At the Jaffa Gate, the regent, Queen Melisende, and her eighteen-year-old son, Baldwin, led the entire population of Jerusalem in welcoming Louis with such a remarkable outpouring of fervor that one would have thought him a messenger of the Lord. Heralded by palms and olive branches, banners and hymns, the impatient Crusaders paraded through gaily decked streets to the Holy Sepulcher, which enclosed the rock of Calvary and the tomb of the Savior. There the king laid upon the holiest of all altars the oriflamme he had brought from Saint-Denis, and then he sank down on his knees as if he had no cares in the world but those of an ordinary pilgrim. Afterward, he and his nobles made a tour of the city’s precious shrines, scattering alms as they went, and finally the royal party was led to its lodgings in the Tower of David. Only then did Louis consent to rest or break his fast.
What part Eleanor played in this pilgrim’s progress we do not know. John of Salisbury reported that during this period the mutual anger between Eleanor and Louis festered and increased but that they hid it as best they could. No doubt on this public and historic occasion both of them masked their private feelings and performed their expected roles as if still the most cordial of husbands and wives. In any case, Eleanor had too much pride to allow herself to be carried into the city in a litter with the curtains drawn. With regal demeanor, she, like the other Crusaders, must have trod the traditional Pilgrim’s Way in her tunic bearing the cross that she had received at Vézelay. In those first days in Jerusalem she was accorded the honor due a queen, but the story of her unceremonious departure from Antioch, too juicy a piece of gossip to be suppressed, certainly influenced her treatment by the Hierosolymitans, and while not actually ignored, she certainly was not made much of, as she had been in Antioch. Any attempts by Louis to prevent her moving freely about the city would have been beneath both their dignities and would have, moreover, angered Eleanor’s vassals, who were already outraged by Louis’s treatment of her. Nevertheless, if not closely guarded, she was placed under discreet surveillance.

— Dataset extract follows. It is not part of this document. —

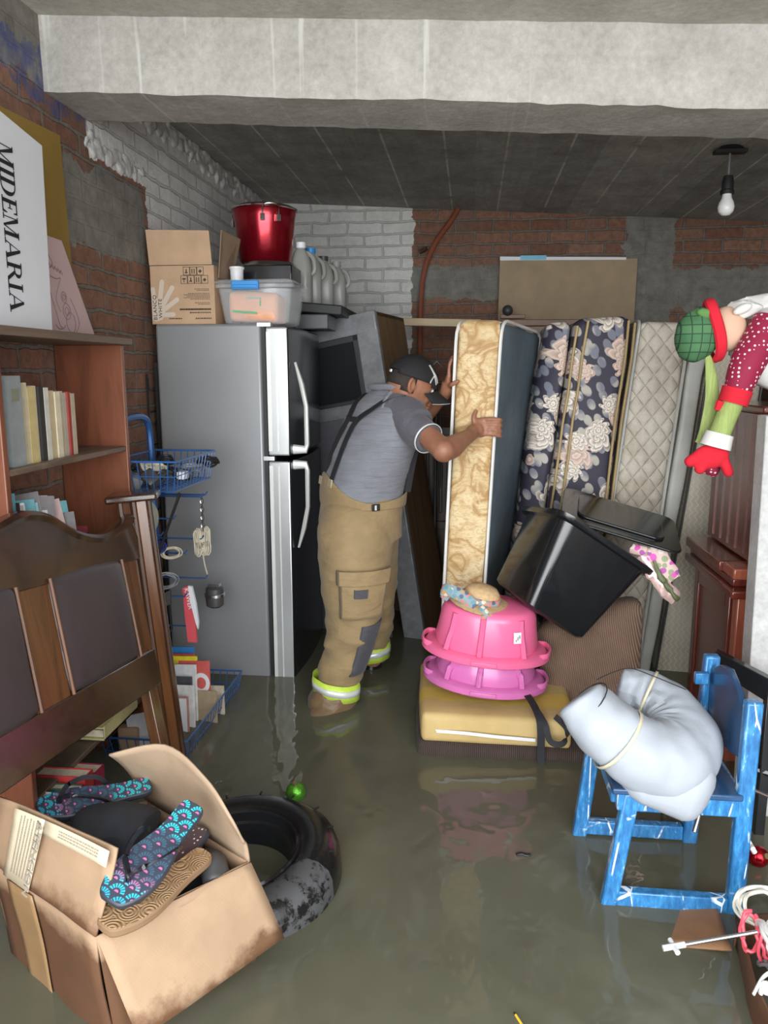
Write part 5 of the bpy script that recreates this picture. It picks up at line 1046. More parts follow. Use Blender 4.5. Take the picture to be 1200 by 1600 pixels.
def tick(u0, u1, v0, v1): bm_ = [onflap(u0, v0) , onflap(u1, v0), onflap(u1, v1), onflap(u0, v1)]; n_ = (bm_[1] - bm_[0]).cross(bm_[2] - bm_[0]).normalized(); n_ = n_ if n_.y < 0 else -n_; vs = [bm.verts.new(p + n_ * .0022) for p in bm_]; bm.faces.new(vs)
for k in range(7):
    u = .57 + k * .026; v = .12
    while v < .92: L = random.uniform(.01, .03); tick(u, u + .009, v, v + L); v += L + .008
for k in range(3):
    v = .86 + k * .035; u = .08
    while u < .42: L = random.uniform(.008, .025); tick(u, u + L, v, v + .014); u += L + .006
obj('fine_print', bm, M_inkg, fb, world=True, smooth=False, recalc=False)
text('ATENCION', .032, MW[fb].inverted() @ frame(onflap(.60, .95) + Vector((.0, -.003, .002)), (A_ - Vector((-.712, 1.365, .585))), ((Dc - A_).cross(Vector((-.712, 1.365, .585)) - A_) * (-1 if (Dc - A_).cross(Vector((-.712, 1.365, .585)) - A_).y > 0 else 1))), M_inkg, fb, ext=.001)
# shoes
def sole(L, W_, th, n=44):
    P = []
    for k in range(n):
        a = 2 * PI * k / n; y_ = L / 2 - L / 2 * math.cos(a); t_ = y_ / L
        hw = W_ / 2 * (.80 + .22 * math.cos((t_ - .22) * PI * 1.9) - .0) * (max(0, math.sin(math.acos(max(-1, min(1, 1 - 2 * t_))))) ** .42)
        P.append(((hw if a < PI else -hw) + .006 * math.sin(t_ * PI), y_))
    return P
def flipflop(M_, label, topm, group=None, strap=True, bend=.0):
    t = thing('flip_flop', label, 'flip flop', M=M_, group=group)
    P = sole(.275, .112, .02); b = B(); prism(b, P, .018)
    obj('sole', b, M_sole, t, bevel=.005)
    b = B(); P2 = [((x) * .95, .1375 + (y_ - .1375) * .97) for x, y_ in P]; prism(b, P2, .0015, z0=.018); obj('footbed', b, topm, t)
    if strap:
        for s in (-1, 1):
            b = B(); pts = bez([(.004, .052, .018), (.006, .054, .034), (s * .022, .075, .046), (s * .040, .115, .046), (s * .046, .15, .034), (s * .044, .17, .012)], 6); ribbon(b, pts, .012, .0045, [(s * .3, .5, -.2 + i * .02) for i in range(len(pts))]); obj('strap', b, M_strapr, t)
        b = B(); tube(b, [(.004, .052, .016), (.004, .053, .036)], .004, 8); obj('toe_post', b, M_strapr, t)
    return t
def fyz(loc, y, z): y = Vector(y).normalized(); return frame(loc, y.cross(Vector(z)), Vector(z) - y * y.dot(Vector(z)))
flipflop(fyz((-.712, 1.325, .485), (.095, .24, .075), (.02, -.66, .75)), 'large blue and pink scallop patterned flip flop on top of the box', M_scallop, 'flip flops in the cardboard box')
flipflop(fyz((-1.03, 1.60, .50), (.20, .14, -.01), (.1, -.1, 1)) , 'dark blue patterned flip flop lying on the black shoes at the back', M_scallop, 'flip flops in the cardboard box')
flipflop(fyz((-.735, 1.425, .36), (.09, .22, .07), (-.25, -.45, .86)), 'brown flip flop with white polka dots, under the patterned one', M_dotshoe, 'flip flops in the cardboard box')
sn = thing('sandal', 'tan embossed cork sandal lying sole down under the patterned flip flop', 'sandal', M=fyz((-.728, 1.322, .42), (.14, .265, .012), (-.12, -.42, .88)))
P = sole(.285, .10, .02); bm = B(); prism(bm, P, .022); obj('sole', bm, mat('tan_cork_edge', (.25, .15, .08), .7), sn, bevel=.005)
bm = B(); prism(bm, [(x * .97, .1425 + (y_ - .1425) * .98) for x, y_ in P], .002, z0=.022); obj('footbed', bm, M_insole, sn)
def shoe(pts, r_, r2_, m_, label, seed, nm='shoe'):
    b = B(); tube(b, bez(pts, 5), [r_[min(len(r_) - 1, int(i / 5))] for i in range(5 * (len(pts) - 1) + 1)], 16, r2=[r2_[min(len(r2_) - 1, int(i / 5))] for i in range(5 * (len(pts) - 1) + 1)], ref=(0, 0, 1))
    for v in b.verts: v.co += Vector((noise.noise(v.co * 18 + Vector((seed, 0, 0))), noise.noise(v.co * 18), noise.noise(v.co * 22))) * .012
    return tag(obj(nm, b, m_, sub=1), label, 'shoe', 'dark shoes in the cardboard box')
M_suede = mat('black_fabric_shoe', (.014, .015, .02), .8, var=.3, vs=20, bump=.4, bs=60)
shoe([(-.98, 1.52, .46), (-.90, 1.56, .475), (-.82, 1.60, .48), (-.745, 1.60, .46)], [.03, .05, .055, .03], [.06, .08, .08, .04], M_suede, 'puffy black fabric shoe at the back of the box', 1)
shoe([(-.93, 1.50, .38), (-.85, 1.47, .40), (-.78, 1.45, .40), (-.72, 1.46, .38)], [.03, .04, .05, .03], [.05, .05, .05, .04], M_suede, 'black shoe half hidden beneath the flip flops', 5)
shoe([(-.66, 1.66, .35), (-.61, 1.62, .39), (-.58, 1.58, .40), (-.565, 1.55, .38)], [.02, .035, .035, .02], [.04, .04, .035, .02], P_dark, 'dark grey shoe at the right corner inside the box', 7)
shoe([(-.80, 1.42, .30), (-.72, 1.47, .31), (-.65, 1.55, .31), (-.62, 1.6, .3)], [.06, .08, .08, .06], [.08, .09, .09, .07], P_matte, 'flat black shoe at the bottom of the box', 9)
text('ipanoo', .001, Matrix.Identity(4), M_ink, fb) if False else None
# ------------------------------------------------------------------ tyre
ty = thing('car_tyre', 'worn black car tyre on its rim lying in the water behind the cardboard box', 'tyre', (-.625, 1.905, .10), (R(3), R(-4), R(0)))
prof = [(.175, .0), (.20, -.012), (.25, -.015), (.282, .005), (.293, .04), (.293, .09), (.284, .118), (.255, .14), (.215, .146), (.188, .137), (.176, .122), (.176, .06), (.175, .0)]
bm = B(); lathe(bm, prof, 72, cap=False); obj('tread_and_sidewall', bm, M_tyre, ty)
bm = B(); lathe(bm, [(.184, .132), (.178, .14), (.172, .136), (.168, .11), (.160, .105), (.158, .07), (.15, .055), (.146, .02), (.10, .008), (.05, .014), (0, .014)], 64, cap=False); obj('rim', bm, P_black, ty)
bm = B()
for k in range(16): a = k / 16 * 2 * PI; box(bm, (.268, -.003, .131), (.284, .003, .134), M=Matrix.Rotation(a, 4, 'Z'))
obj('sidewall_marks', bm, M_tyre, ty)
# ------------------------------------------------------------------ floating bits
def bauble(loc, r_, m_, label, rot=(0, 0, 0)):
    t = thing('bauble', label, 'christmas ball', loc, rot); b = B(); bmesh.ops.create_uvsphere(b, u_segments=28, v_segments=18, radius=r_); obj('ball', b, m_, t)
    b = B(); lathe(b, [(.008, r_ * .95), (.008, r_ + .010), (0, r_ + .010)], 12); tube(b, [(0, .006 * math.cos(a), r_ + .013 + .006 * math.sin(a)) for a in [k / 10 * 2 * PI for k in range(10)]], .001, 5, closed=True); obj('cap', b, mat('gold_cap', (.6, .5, .3), .3, .9), t)
bauble((-.56, 2.33, .165), .034, mat('metallic_green_glitter', (.12, .42, .04), .3, .7, var=.4, vs=90, bump=.5, bs=150), 'shiny green christmas ball floating in the middle of the water', (R(20), 0, 0))
bauble((.852, 2.12, .175), .030, mat('metallic_dark_red', (.45, .01, .02), .2, .8, var=.4, vs=60), 'shiny red christmas ball floating right of the blue chair', (R(50), R(30), 0))
bm = B(); tube(bm, bez([(.16, 2.085, .152), (.175, 2.09, .153), (.19, 2.085, .152), (.20, 2.09, .152)], 4), .006, 8, r2=.004, ref=(0, 1, 0)); tag(obj('black_scrap', bm, P_matte), 'small black scrap floating right of the pink reflection', 'scrap')
pc = thing('pencil', 'thin yellow pencil floating at the bottom edge', 'pencil', (.14, 1.47, .153))
bm = B(); tube(bm, [(.125, 1.50, .153), (.155, 1.44, .153)], .003, 6); obj('shaft', bm, mat('yellow_paint', (.75, .5, .05), .4), pc, world=True)
bm = B(); tube(bm, [(.125, 1.50, .153), (.121, 1.508, .153)], [.003, .0005], 6); obj('tip', bm, P_matte, pc, world=True)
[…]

During her conversations with Raymond in Antioch, Eleanor had had ample opportunity to familiarize herself with the rivalries of the Latin Kingdom. From childhood she had been an uncommonly astute student of political subtleties, and unlike the bewildered Louis, who insisted upon regarding Jerusalem as the place in need of defense, she was quick to grasp that the Holy City stood in no danger at that moment. Furthermore, everything she had personally observed so far had made her distrustful of the Frankish Christians in Palestine.
The Latin Kingdom of the mid twelfth century was a land of intrigue, corruption, and feverish competition. During the half century since the Crusaders had conquered Jerusalem, all pretense of being soldiers of Christ had disappeared in a no-holds-barred race for land and gold. Avarice and jealousy had made them suspicious of one another and equally distrustful of newcomers from the West, since immigration inevitably led to further division of spoils.
At this time, Frankish Syria was divided into four principalities: the kingdom of Jerusalem in the south; to its north, the county of Tripoli, which extended along the Mediterranean; still farther north, the principality of Antioch; and finally northeast of Antioch, the county of Edessa, which spread eastward beyond the Euphrates River. Since the announcement of the Second Crusade in 1145, the great lords of each of these areas had hoped that through the assistance of Western sovereigns they might be
able to enlarge their own territories at the expense of either their Moslem or their Christian neighbors. Each was anxious about its own affairs, each eager to extend its boundaries, and it is not surprising that each sent messengers and expensive gifts to Louis, trying to enlist his aid for their individual causes. The citizens of Jerusalem, in particular, were anxious to make the most of Louis’s arrival. Mindful of the ties between the house of Capet and the prince of Antioch, they feared, however, that Raymond might persuade the king to mount a campaign against Nureddin in the vicinity of Aleppo or Edessa, and the presence of Queen Eleanor on the Crusade made this all the more likely. Therefore, it was with undisguised relief that they learned of Louis’s acrimonious breach with Raymond and his midnight departure from Antioch. To make certain that Louis continued south without changing his mind along the way, the Hierosolymitan barons had sent Patriarch Fulcher to intercept the king and escort him without delay into the Holy City.
In mid-May, shortly after their arrival, an assembly was convened at Acre, an impressive gathering that included Conrad, who had recently arrived by ship from Constantinople with the remnants of his German contingent, the leading prelates and barons of Jerusalem, and the nobility of Louis’s army. Queen Melisende and other noblewomen were present, but Eleanor was not. She may not have been invited, although in view of her anger at Louis, it would seem more likely that she refused to attend. Also notably absent, although the implications were only dimly perceived by Louis, were representatives from the other three Latin principalities.